When a vendor says they can provide x number of IOPS, that's based on a combination of theoretical calculations and benchmarks with extrapolation.
A single device, SSD or HDD, can provide an estimated max IOPS, then you have the HBA/storage adapter, which can aggregate different devices, which can combine the IOPS of all devices. Then add in RAID, which changes the available IOPS calculation based on RAID set.

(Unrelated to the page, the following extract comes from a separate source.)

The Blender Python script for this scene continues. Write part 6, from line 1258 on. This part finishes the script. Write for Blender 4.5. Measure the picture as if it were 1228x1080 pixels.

Add in the network bandwidth that things like HCI uses to move storage IO over the network, and you now have a bottleneck that will reduce the theoretical IOPS down. On top of all that, you have the IO size, which also impacts how many IOPS can be achieved based on the bandwidth of everything in-between the OS making the IO call and the disk or disks that take the IO call. One IO could be 4k in size, 8k, 64k, 128k, or even 1M. So, a drive that can sustain 177MB/s of transfer, or about 181k per seconds, which if that's 4k IO is about 45k IOPS. For a good SSD on a 6GBps SAS, that's about 50% of the capability of that single disk. 128k IO you are looking at about 1.4k IOPS for the same disk. Huge difference. 1M, well, you're looking at under 200 IOPS.
Now, let's say you have a RAID6 set of 10 SSD's, with really high end SSD's, you could expect between 66k and 600k IOPS from that RAID set, just off the cuff calculation with the specs on my drives and HBA. This will be different for every drive and HBA vendor, only testing will show. With this, you can expect between 260MB/s and 2.4GB/s of data transfer at 4k block size. At 128k block size, that can be anywhere from 4GB/s and 40GB/s. So if the HBA can actually drive 40GB/s bandwidth, your network now is the bottleneck and even on a 40G network link, you will only ever get roughly 90% to 95% of that on a good day, so you have a bottleneck.
When a vendor says they can provide x number of IOPS, read the fine print. Some credible vendors will provide their test sets and results, but even then, those are under ideal conditions and your mileage may vary.
The question you need to ask is, how much storage bandwidth does my workload need, then architect for that. Making purchasing decisions based solely on theoretical IOPS will get you in trouble 9 times out of 10.
As for why vSAN can't make the determination on how much IOPS you can drive, the answer is "It Depends". Different workloads have different IO sizes, different drive vendors have different specs, and to actually perform a test and benchmark it's disruptive because you have to starve some workload in order to measure absolute performance, so would you want to starve your workload of storage bandwidth just to test what could be? This can be done at the beginning before workloads are placed on storage, but again, IOPS is not a great measurement of performance, but a good indicator of performance when taken into account with latency and bandwidth.
I worked at a place a few years back that purchased a multi-million dollar SAN array that the vendor claimed could do 7 million IOPS and had all these graphs and such, but once installed and using IOSTAT, we could never get 50% of that under the absolute best circumstances. I tried 100% sequential write at 1k block size, etc, and there was always a bottleneck in the HBA's or the interconnects. Last a heard there was some legal discussions still ongoing, but some business manager saw the number and the "promise" of that number and thought it was golden. In reality, gathering performance data from the actual workloads, not even a quarter of that systems capability was needed to run the business, but someone somewhere read a whitepaper and ad and decided the money should be spent.